Certamente os bispos latino-americanos em Aparecida, ao abordarem o tema central da missão da Igreja, devem ter-se confrontado com a questão histórica ainda não resolvida sobre a forma como foram tratados os índios e os afrodescendentes.
O cristianismo em geral sempre se mostrou sensível ao pobre, mas implacável e etnocêntrico diante da alteridade cultural. O outro (o indígena e o negro) foi considerado o inimigo, o pagão e o infiel. Contra ele se efetuaram "guerras justas" e liam o Requerimento (um documento em latim no qual se deveria reconhecer o rei como soberano e o papa como representante de Deus) e caso não fosse aceito se legitimava a submissão forçada.
Não devemos esquecer jamais que nossa sociedade está assentada sobre grande violência, sobre o colonialismo que invadiu nossas terras e nos obrigou falar e pensar nos moldes do outro, sobre o etnocídio indígena com sua quase exterminação, sobre o escravismo que reduziu milhões de pessoas a "peças", sobre a dependência atual dos centros metropolitanos que dificulta nosso caminho autônomo e inclusive querem prescindir de nós.
As desigualdades sociais, as hierarquias discriminatórias e a falta de sentido do bem comum se alimentam ainda hoje deste substrato cultural perverso.
Por isso com espanto ainda recentemente escutamos que a primeira evangelização não foi uma "imposição nem uma alienação" e que seria "um retrocesso e uma involução" querer resgatar as religiões dos ancestrais.
Diante disso não podemos deixar de escutar a voz das vítimas que ecoam até hoje, testemunhas do reverso da conquista, como aquela do profeta maia Chilam Balam de Chumayel: "Ai! Entristeçamo-nos porque chegaram…vieram fazer nossas flores murcharem para que somente a sua flor vivesse…vieram castrar o sol". E sua lamúria continua: "Entre nós foi introduzida a tristeza, o cristianismo… Esse foi o princípio de nossa miséria, o princípio de nossa escravidão".
Segundo Oswald Splengler em A Decadência do Ocidente, a invasão ibérica significou o maior genocídio da história humana. A destruição foi de quase 90% da população. Dos 22 milhões de astecas em 1519 quando Hernán Cortés penetrou no México, em 1600 só havia um milhão. E os sobreviventes, segundo teólogo Jon Sobrino, são povos crucificados que pendem da cruz.
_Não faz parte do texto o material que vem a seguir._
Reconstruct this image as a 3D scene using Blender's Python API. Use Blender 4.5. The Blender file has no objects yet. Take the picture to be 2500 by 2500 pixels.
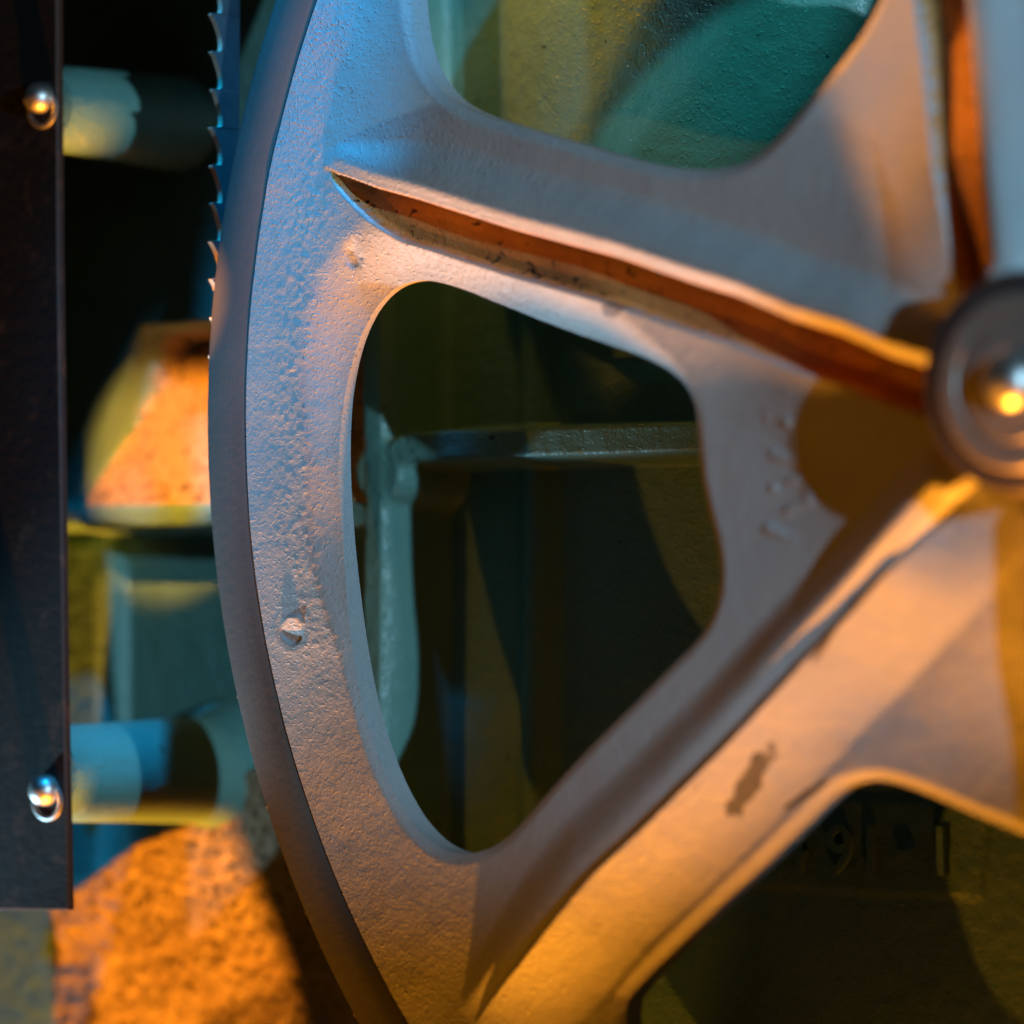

A missão da Igreja é descê-los da cruz e ressuscitá-los.
Mas a esperança dos indígenas não morreu. Em algumas comunidades andinas dos antigos incas, celebra-se, de tempos em tempos, um ritual de grande significação: um condor é amarrado, a águia dos Andes, no dorso de um touro bravio. Trava-se, diante da multidão, uma luta feroz e dramática, o condor lutará com suas potentes bicadas, extenuando e derrubando o touro. Este então será comido por todos. Trata-se de uma metáfora: o touro é o colonizador espanhol e o condor o inca do altiplano andino. Ocorre uma reversão simbólica: o vencedor de ontem é o vencido de hoje. O sonho de liberdade triunfa, pelo menos, simbolicamente.
A missão da Igreja é de justiça, não de caridade: reforçar o resgate das culturas antigas com sua alma que é a religião. E em seguida estabelecer um diálogo no qual ambos se complementam, se purificam e se evangelizam mutuamente.
Leonardo Boff, doutor em Teologia pela Universidade de Munique.